Monday, November 11, 2024

Finishing the Race – Strong! (9)

 

 

“But Paul kept insisting that they should not take him [Mark] along who had deserted them…and there occurred such a sharp disagreement that they separated from one another.” (See Acts 15:36 – 41).

 

When Barnabas and Mark showed up in Cyprus and folks wanted to know where Paul was, I wonder how Barnabas responded? When Paul and Silas traveled through Syria and Cilicia, and the brethren asked about Barnabas, I wonder how Paul responded?

 

Not only would Mark come to be a trusted fellow worker with Paul, but Paul and Barnabas worked through their sharp disagreement. While we don’t know the details of this, can’t we surmise that for Paul to come to value Mark, that he also must have valued Barnabas’s firm commitment to Mark in Acts 15? Perhaps Paul looked back and thought, “I didn’t see what Barnabas saw”?

 

Subsequent to Acts 15, Paul writes this to the Corinthians, “Or do only Barnabas and I not have a right to refrain from working?” (1 Cor. 9:6).
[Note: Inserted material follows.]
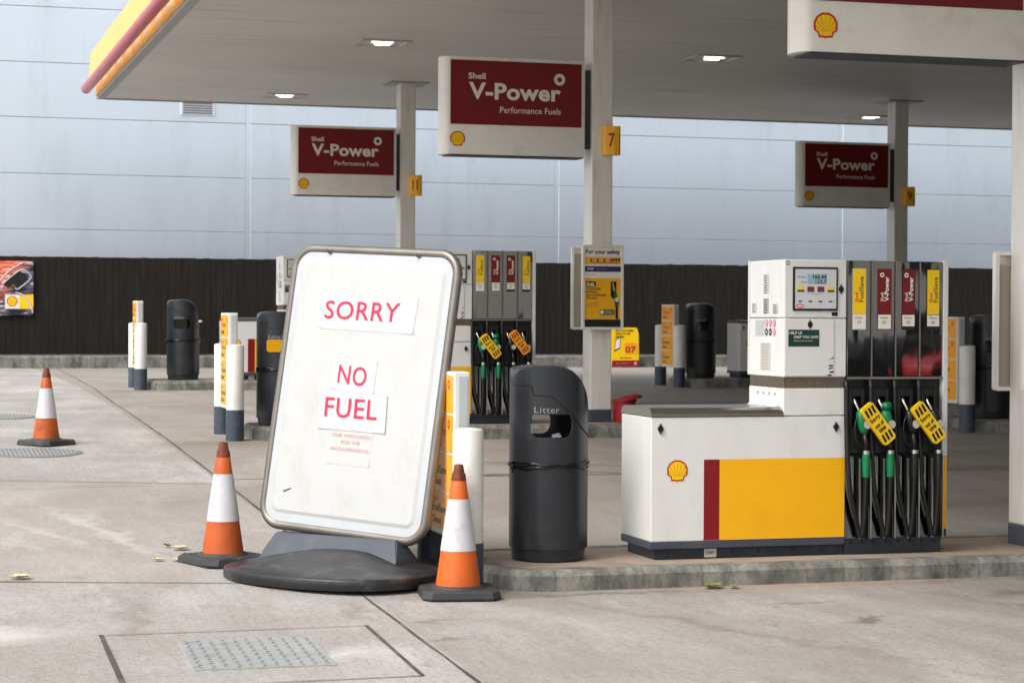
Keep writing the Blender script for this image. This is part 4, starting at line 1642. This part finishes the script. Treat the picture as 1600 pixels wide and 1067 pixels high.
pp = thing('pump_payment_sign', 'yellow pay by phone board with number 07 behind the column', 'sign', (14.79, 41.9, gz(41.9)))
bm = bmesh.new()
prism(bm, [(-.30, .02), (.31, .02), (.30, .70), (.265, .825), (.24, .845), (-.28, .845), (-.30, .82)], .04, FRONT)
bd = obj('board', bm, M['lemon'], pp)
bm = bmesh.new()
m = plane_at(FRONT, 0, -.04)
for k, s in enumerate(('PAY AT PUMP', 'WITH YOUR', 'PHONE')):
    text(bm, s, -.22, -.22+.037*len(s), .755-.065*k, .80-.065*k, m, .003, 0, bold=.03)
quad(bm, -.02, .29, .28, .52, m, .002, 3)
text(bm, '07', .0, .24, .31, .45, m, .004, 1, bold=.03)
text(bm, 'Pump number', .02, .2, .48, .50, m, .004, 1)
text(bm, 'TAP THE APP', -.12, .14, .185, .215, m, .003, 0, bold=.03)
quad(bm, -.30, .312, .02, .15, m, .002, 1)
text(bm, 'pay on the app', -.2, .05, .07, .105, m, .004, 4)
prism(bm, rrect(.2, .26, .05, .12, .02), 0, m, 4, .004)
prism(bm, [(-.25, .33), (-.12, .40), (-.10, .66), (-.22, .60)], 0, m, 0, .003)
prism(bm, [(-.235, .37), (-.13, .42), (-.115, .63), (-.21, .585)], 0, m, 2, .004)
obj('print', bm, [M['ink'], M['textmaroon'], M['textwhite'], M['amber'], M['faded']], bd)

bk_ = thing('fire_bucket', 'dark red plastic bucket with crooked lid beside the column foot', 'bucket', (7.57, 21.45, -1.155))
bm = bmesh.new()
lathe(bm, [(0, .0), (.118, .0), (.128, .22), (.136, .225), (.136, .245), (.12, .245), (.115, .05)], 24)
obj('pail', bm, M['bucket'], bk_, True, autosmooth=True)
bm = bmesh.new()
lathe(bm, [(0, .03), (.06, .028), (.14, .01), (.145, -.012), (.135, -.012), (.0, .015)], 20)
bmesh.ops.transform(bm, matrix=Matrix.Translation((.05, -.02, .262)) @ Matrix.Rotation(R(-9), 4, 'Y'), verts=bm.verts[:])
for v in bm.verts:
    v.co.z += .014*noise.noise(v.co*14)
obj('lid', bm, M['bucket'], bk_, True)

bm = bmesh.new()
bmesh.ops.create_icosphere(bm, subdivisions=3, radius=.045)
for v in bm.verts:
    v.co *= 1+.35*noise.noise(v.co*40)
    v.co.z *= .75
tag(obj('sponge', bm, M['sponge'], mx=Matrix.Translation((5.62, 21.22, -1.125)), smooth=True), 'pale green sponge lying against the plinth of the half hidden pump', 'sponge')

# ------------------------------------------------------------------ covers in the ground
ic = thing('inspection_cover', 'rectangular tread plate cover set in the concrete at the front', 'inspection cover', (1.665, 10.07, gz(10.07)))
sl = math.atan2(gz(10.4)-gz(9.7), .7)
bm = bx(-.335, .335, -.365, .365, -.01, .008, bev=.002)
pl = obj('plate', bm, M['plate'], ic)
bm = bmesh.new()
for i in range(11):
    for j in range(15):
        x, y = -.30+.06*i, -.335+.048*j
        a = R(45 if (i+j) % 2 else -45)
        d = Vector((math.cos(a), math.sin(a)))*.016
        s = Vector((-d.y, d.x))*.26
        prism(bm, [(x-d.x, y-d.y), (x+s.x, y+s.y), (x+d.x, y+d.y), (x-s.x, y-s.y)], .0022, None, 0, .008)
obj('tread', bm, M['iron'], pl)
ic.rotation_euler = (sl, 0, R(-1.5))


def manhole(loc, r, label):
    t = thing('manhole_cover', label, 'manhole cover', loc)
    t.rotation_euler = (math.atan2(gz(loc[1]+.3)-gz(loc[1]-.3), .6), 0, 0)
    bm = bmesh.new()
    lathe(bm, [(0, .006), (r-.05, .006), (r-.048, .002), (r-.04, .002), (r-.038, .007), (r, .006), (r, -.02)], 48)
    d = obj('lid', bm, M['iron'], t)
    bm = bmesh.new()
    k = -r
    while k < r-.05:
        w = math.sqrt(max(0, (r-.06)**2-k*k))
        if w > .05:
            y = -w
            while y < w-.03:
                box(bm, k, k+.018, y, y+.045, .006, .011)
                y += .065
        k += .04
    obj('studs', bm, M['plate'], d)
    return t


manhole((1.22, 20.15, gz(20.15)), .46, 'round manhole cover partly beside the far traffic cone')
manhole((1.12, 24.8, gz(24.8)), .42, 'flat round manhole cover farther off at the left')

# ------------------------------------------------------------------ fallen leaves and scraps
LG = 'fallen leaves on the concrete'


def leaf(x, y, s, rz, m, label, curl=.3, lift=.0):
    bm = bmesh.new()
    n = 9
    L = []
    for i in range(n):
        t = i/(n-1)
        w = s*.36*math.sin(math.pi*min(1, t*1.02))**.8*(1+.25*math.sin(i*2.4))
        z = .004+curl*s*((t-.45)**2)
        L.append([bm.verts.new((s*(t-.5), w*e, z+abs(e)*w*.35+lift)) for e in (-1, 0, 1)])
    for a, b in zip(L[:-1], L[1:]):
        for k in range(2):
            bm.faces.new((a[k], a[k+1], b[k+1], b[k]))
    o = obj('fallen_leaf', bm, m, smooth=True)
    o.matrix_local = Matrix.Translation((x, y, gz(y)+.006)) @ Matrix.Rotation(rz, 4, 'Z')
    return tag(o, label, 'leaf', LG)


leaf(1.76, 13.60, .13, .3, M['leafpale'], 'pale yellow leaf on the concrete behind the left near cone')
leaf(1.69, 13.72, .07, 2, M['leafbrown'], 'small dry leaf behind the pale one near the left near cone', .8)
leaf(1.715, 13.16, .09, 1.1, M['leafbrown'], 'curled brown leaf next to the left near cone base', 1.4)
leaf(1.66, 13.12, .06, .2, M['leafpale'], 'small pale leaf touching the curled brown one', .5)
leaf(1.56, 13.15, .08, -.2, M['leafpale'], 'thin pale leaf left of the curled brown one', .2)
leaf(.69, 12.60, .14, .1, M['leafpale'], 'flat cream leaf on the front concrete joint at far left')
leaf(4.62, 11.50, .14, .4, M['leafgreen'], 'green leaf lying against the nearest kerb', .5)
leaf(4.74, 11.47, .08, 1.6, M['leafgreen'], 'smaller green leaf beside the one against the nearest kerb', .5)
leaf(4.75, 16.0, .10, .8, M['leafpale'], 'pale leaf on the bay between nearest bin and pump', .6)
leaf(3.15, 16.1, .10, .2, M['leafgreen'], 'yellow green leaf on the bay left of the nearest bin', .4)
leaf(6.1, 40.9, .22, .2, M['leafpale'], 'dry leaf lying in the back gutter under the fence', .5)

# ------------------------------------------------------------------ the street side behind the camera (mirrored in the pump steel)
hg = thing('hedge', 'clipped dark green roadside hedge across the road from the forecourt', 'hedge', (26, -30, gz(-30)))
bm = bmesh.new()
nx, nz = 240, 14
sec = [(0.7, 0), (.75, .5), (.7, .9), (.55, 1.2), (.2, 1.4), (-.2, 1.4), (-.55, 1.2), (-.7, .9), (-.75, .5), (-.7, 0)]
rows = []
for i in range(nx+1):
    x = -30+60*i/nx
    row = []
    for y, z in sec:
        q = noise.noise(Vector((x*1.7, y*2, z*2)))*.22+noise.noise(Vector((x*6, y*5, z*6)))*.12
        row.append(bm.verts.new((x, y*(1+q), z*(1+q*.5))))
    rows.append(row)
for a, b in zip(rows[:-1], rows[1:]):
    for k in range(len(sec)-1):
        bm.faces.new((a[k], a[k+1], b[k+1], b[k]))
obj('foliage', bm, mat('hedge_leaves', (34, 38, 34), .8, var=.5, vs=14, bump=.8, bs=30), hg)
hm = mat('house_render', (238, 228, 210), .7, var=.06)
rm = mat('roof_tile', (92, 70, 60), .8, var=.2)
for k, (hx, w) in enumerate(((14.5, 8), (25.9, 10), (42, 9))):
    h = thing('house', ['pale rendered house across the road', 'wide rendered house across the road', 'end rendered house across the road'][k], 'house', (hx, -38, gz(-38)), 0, 'houses across the road')
    obj('wall', bx(-w/2, w/2, -4, 4, 0, 5), hm, h)
    bm = bmesh.new()
    prism(bm, [(-4.4, 5.0), (4.4, 5.0), (0, 7.8)], w+.5, Matrix(((0, 0, 1, -w/2-.25), (1, 0, 0, 0), (0, 1, 0, 0), (0, 0, 0, 1))))
    obj('roof', bm, rm, h)
    for wx in (-2.2, 1.2, 4.1):
        for wz in (.9, 3.2):
            obj('window', bx(wx-.45, wx+.45, 3.98, 4.02, wz, wz+1.2), M['ink'], h)

car = thing('parked_car', 'red hatchback parked across the road from the pumps', 'car', (26.6, -24, gz(-24)))
bm = bmesh.new()
side = [(-2.0, .25), (-2.02, .62), (-1.75, .86), (-.95, .95), (-.35, 1.42), (1.05, 1.46), (1.75, .98), (2.0, .88), (2.02, .30), (1.6, .22), (-1.6, .22)]
prism(bm, side, 1.7, Matrix(((1, 0, 0, 0), (0, 0, 1, -.85), (0, 1, 0, 0), (0, 0, 0, 1))))
bmesh.ops.bevel(bm, geom=bm.edges[:], offset=.06, segments=3, affect='EDGES')
obj('body', bm, mat('car_red_paint', (176, 14, 28), .2, coat=.8), car, True, autosmooth=True)
bm = bmesh.new()
prism(bm, [(-.75, .96), (-.3, 1.34), (.3, 1.37), (.3, .98)], .012, Matrix(((1, 0, 0, 0), (0, 0, 1, .85), (0, 1, 0, 0), (0, 0, 0, 1))))
prism(bm, [(.38, .98), (.38, 1.37), (1.0, 1.38), (1.5, 1.0)], .012, Matrix(((1, 0, 0, 0), (0, 0, 1, .85), (0, 1, 0, 0), (0, 0, 0, 1))))
obj('window', bm, M['ink'], car)
for wx in (-1.25, 1.25):
    for wy in (-.80, .80):
        bm = bmesh.new()
        lathe(bm, [(0, -.1), (.22, -.1), (.30, -.09), (.315, 0), (.30, .09), (.22, .1), (0, .1)], 28)
        o = obj('wheel', bm, M['black'], car, True, autosmooth=True)
        o.matrix_local = Matrix.Translation((wx, wy, .315)) @ Matrix.Rotation(R(90), 4, 'X')

bm = bmesh.new()
q = [bm.verts.new((x, y, gz(y)+.006)) for x, y in ((-60, -28), (110, -28), (110, -9.5), (-60, -9.5))]
bm.faces.new(q)
tag(obj('road', bm, mat('road_asphalt', (62, 61, 60), .85, var=.12, vs=1.5, bump=.4, bs=60)), kind='structure')
bm = bmesh.new()
for k in range(24):
    x = -4+2.2*k
    bm.faces.new([bm.verts.new((a, b, gz(b)+.011)) for a, b in ((x, -10.2), (x+1.1, -10.2), (x+1.1, -10.05), (x, -10.05))])
tag(obj('road_markings', bm, M['textwhite']), kind='structure')
shade_building = thing('shade_building', 'unseen dark building added to shade the right end of the canopy', 'building', (20.6, 0, gz(16)))  # out-of-view block added to keep light off the canopy's right end
obj('wall', bx(0, 12, -2, 33, -.4, 5.1), mat('shade_building_dark', (74, 74, 76), .5, var=.1), shade_building)
for k in range(6):
    w = obj('window', bx(-.03, -.002, 0+5.2*k, 4.6+5.2*k, .3, 3.0), M['ink'], shade_building)
    obj('frame', bx(-.06, -.031, 2.25+5.2*k, 2.35+5.2*k, .3, 3.0), M['postgrey'], w)

bm = bmesh.new()
box(bm, -1.9, 1.9, .852, .866, .24, .60, bev=.005)
obj('sill', bm, M['ink'], car)
c2 = dup(car, (18.5, -24, gz(-24)), 'dark blue hatchback parked across the road behind the camera')
for ch in c2.children:
    if ch.name.startswith('body'):
        ch.data = ch.data.copy()
        ch.data.materials[0] = mat('car_dark_blue', (22, 26, 40), .2, coat=.8)
tr = thing('tree', 'dark evergreen tree across the road between the rendered houses', 'tree', (32.6, -36, gz(-36)))
bm = bmesh.new()
lathe(bm, [(.26, 0), (.2, 1.2), (.14, 3)], 12)
obj('trunk', bm, mat('bark', (70, 58, 48), .9, var=.3), tr)
bm = bmesh.new()
rnd = random.Random(3)
for k in range(2600):
    h = rnd.random()
    rr = 1.75*(1-h*.75)*math.sqrt(rnd.random())*(1+.25*math.sin(h*23))
    a = rnd.random()*6.283
    p = Vector((rr*math.cos(a), rr*math.sin(a), .7+6*h))
    u = Vector((rnd.gauss(0, 1), rnd.gauss(0, 1), rnd.gauss(0, 1))).normalized()*.16
    w = u.orthogonal().normalized()*.09
    bm.faces.new([bm.verts.new(p+q) for q in (-u, w, u, -w)])
obj('crown', bm, mat('evergreen_leaves', (46, 56, 36), .8, var=.5, vs=3), tr)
Paul could have used an example other than Barnabas, but he chose his old friend and fellow laborer.

 

Little did Paul realize that in the sharp dispute with Barnabas over Mark, that Barnabas was preserving the calling of a brother who Paul would come to value and desire to be with him during his last days on earth. “Pick up Mark and bring him with you, for he is useful to me for service” (2 Tim. 4:11). Can we imagine the conversations that Mark and Timothy had when they traveled together? Did Timothy say, “Mark, tell me what happened in Antioch between Paul and Barnabas”?

 

What did Mark learn through the experience? How did he think and feel to see two dear friends argue over whether they should include him or not? Did he feel remorse at his earlier abandonment of Paul and Barnabas? Was he yearning for a second opportunity to be faithful in ministry?

 

O friends, Barnabas’s faithfulness to Mark brought us the Gospel of Mark.  

 

Isn’t this what we would expect from Barnabas? In Acts 9:26-27 we see that after Paul’s conversion, when he went to Jerusalem to meet with disciples, that “they were all afraid of him, not believing that he was a disciple. But Barnabas took hold of him and brought him to the apostles and described to them how he had seen the Lord on the road, and that He had talked to him, and how at Damascus he had spoken out boldly in the name of Jesus.”

 

Later, when Barnabas arrives in Antioch, after assessing the situation with the new disciples, we read that “he left for Tarsus to look for Saul [Paul], and when he had found him, he brought him to Antioch” (Acts 11:19 – 26).

 

Barnabas was committed to people, and he was gifted in bringing people together – he saw gifts and graces in others that perhaps they did not see. Not only did his faithfulness to Mark result in the Gospel of Mark, his faithfulness to Paul resulted in much of the New Testament.

 

We are called to be committed and faithful to one another as we run the race and finish strong. We cannot tell what the future holds, we seldom see clearly and then not for a great distance. We do not know the full stories of others in our lives, but we ought to know that we are called to faithfulness – faithfulness to Jesus and faithfulness to one another.

 

Let it never be said of us that we abandoned a brother or sister. Let it rather be said that we were committed and faithful to others as we ran the race and finished strong – helping others to cross the finish line.